Friday, August 04, 2017

Ramon Casas i Carbo

Ramon Casas i Carbo, "Self Portrait," 1908
Not long ago I ran across a reference to Ramon Casas (1866-1932) online, which drew me into further wanderings in the labyrinth of the 'Net. Mr. Casas was a Catalan painter whose mature style is now considered the leading edge of the Modernist movement. He was famous in his own lifetime but has become more obscure in the past century or so. Last year was the 150th anniversary of his birth, which is being commemorated by an enormous retrospective which alas is only traveling in Spain. Mr. Casas was an exceptional painter whose work is not so well known as it should be.

Mr. Casas was born in Barcelona in 1866 to a wealthy family and by his teens was already an accomplished painter. His family wealth must have allowed him considerable freedom, so that he traveled to Paris while still in his teens to study art. He was able to travel to other locales during the warm months, particularly Madrid, always returning to Paris in fall. During his times in the city and yet in his teens, Mr. Casas studied at the Carolus Duran Academy. At age 18 he exhibited a self portrait dressed as a flamenco dancer in a Paris exhibition, and he continued to study, paint and exhibit there. By the early 1890s, he and his friend Santiago Rusinol (a Catalan artist as well) lived at the well-known Montmarte drinking establishment, Moulin de la Galette. He was involved in the bar Els Quatre Gats in partnership with several of his friends. The bar in Barcelona, patterned after Le Chat Noir in Paris, was the watering hole for modernistas and hosted art exhibitions as well. They also published a magazine for which Casas made substantial contributions. Later in the decade he settled mostly in Barcelona, returning to Paris for exhibitions. During that period, he became very successful and famous, exhibiting in numerous places in Europe, including Berlin, and in the United States. And although he was wealthy himself Mr. Casas attracted an American patron, Charles Deering (a strong amateur painter himself) who acquired a number of his works. Around this time he met a
Ramon Casas, "La Sargantain" (Julia Peraire) ca1907
much younger woman named Julia Peraire, who became his model and mistress; he would eventually marry her in 1922. During the early 20th century Mr. Casas was considered a leader in the new modern (and Modern) art. Yet somehow, in the last two decades of his life his fame lessened and his reputation began to fade. His work trended toward the academic, and although he is well-known in his home city he seems almost unknown in the rest of Europe or the United States.
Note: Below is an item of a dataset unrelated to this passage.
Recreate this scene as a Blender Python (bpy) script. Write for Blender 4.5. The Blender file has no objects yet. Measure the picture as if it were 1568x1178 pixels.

Now, at the 150th anniversary of his birth, an extensive exhibition of his work is travelling in Spain, having been in Barcelona and Madrid and now in Palma. The catalog of the exhibition is available online, but there is no English translation. But the illustrations are lavish and in color. Mr. Casas knew and influenced (and was influenced in turn) by many of his contemporaries--John Singer Sargent, Henri de Toulouse-Lautrec, Sorolla, Zorn, and even Picasso (who was considerably younger). The exhibition catalog is in Spanish, so if you speak the language, you're set.

Mr. Casas painted many different subjects, including portraits, landscape, history, and figures. Like Lautrec, he designed posters and magazine covers too.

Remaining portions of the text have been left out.